Hi Luiz, At 12:08 08.07.2011, Luiz Augusto von Dentz wrote:
Hi Peter, On Thu, Jul 7, 2011 at 10:57 PM, Peter Kornatowski <pkorn@xxxxxxx> wrote:> I'm calling Acquire when SetConfiguration is called by bluez (isn't that the > correct spot, cause there you get the transport path?). I attached the whole> modified script, so you can see exactly what I'm doing. As I explained in the last email you have to reply to the SetConfiguration before you are able to do Acquire, that is on purpose to avoid a possible deadlock where you are the application is waiting for Acquire to complete but bluetoothd is waiting the application to reply to SetConfiguration, bluetoothd won't block but the application may block trying to Acquire and by doing that it is not able to reply to SetConfiguration.

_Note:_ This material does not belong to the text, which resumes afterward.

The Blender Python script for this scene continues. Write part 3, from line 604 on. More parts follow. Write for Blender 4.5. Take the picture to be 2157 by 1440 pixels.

This is why I'm calling Acquire asynchronously. But ok, I will test it with a postponed Acquire.
> It also works for the first headset or if all headsets are in connected mode> and you start the script, so generally it should be ok. > But it doesn't work if you start the script and then connect the first > headset (or start the script after just one headset is in connected mode). > Then the headset gets into playing mode, but bluez tries to put it into > playing mode on the other endpoint, too (at least it looks that way to me > cause SetConfiguration is being called twice). So then Acquire is being> called twice, too. For one call I get the file descriptor, but for the other> call I get "Operation Not Authorized". Maybe because the second > SetConfiguration is called for the other endpoint, which is on the other > adapter with which the headset is not paired (each headset is only paired > with one adapter). On the other hand, the transport path from both > SetConfiguration calls is for the same adapter... But when you then connect > the second headset (which is paired with the other adapter), bluez doesn't > call SetConfiguration for it (probably because this endpoint is still > "blocked" by the first headset, but it shouldn't be). The Operation Not Authorized in because you didn't reply to SetConfiguration, also bluetoothd will try to match the profile capabilities with the endpoint capabilities and then call SetConfiguration to the endpoint to confirm if it is able to handle the transport, in theory I don't see any problem to the same endpoint to get multiple SetConfiguration as long it is for different devices, but perhaps we need to limit to only one transport per endpoint which is usually the case for a2dp since the sep has the in_use flag.
Where do you see that I'm not replying to SetConfiguration? Because of the asynchronous Acquire call it should always reply.
But the limit would probably be a good idea.
> Additionally, when you try to end the script with ctrl+c now, bluetoothd > segfaults with: segfault at 3c ip b75359d5 sp bfd25c10 error 4 in > libdbus-1.so.3.5.7[b7521000+48000] > I tried the whole use case as user and as root, but no difference. I also > attached the syslog output (bluetoothd started with -d). The syslog doesn't seems to indicate any crashes, did you left it out? Btw, to get more information about the crash please run bluetooth with valgrind e.g: sudo G_SLICE=always-malloc G_DEBUG=gc-friendly,resident-module valgrind --trace-children=yes ./bluetoothd -dn
I didn't leave out anything. I attached the valgrind log. This is what I did: 1. Started bluetoothd with valgrind.2. Started simple-endpoint-dual (see my last e-mail) with no headsets in connected mode. 3. Connected one headset (got one file descriptor and one Operation Not Authorized).
4. Ended simple-endpoint-dual with ctrl+c (and bluetoothd segfaults).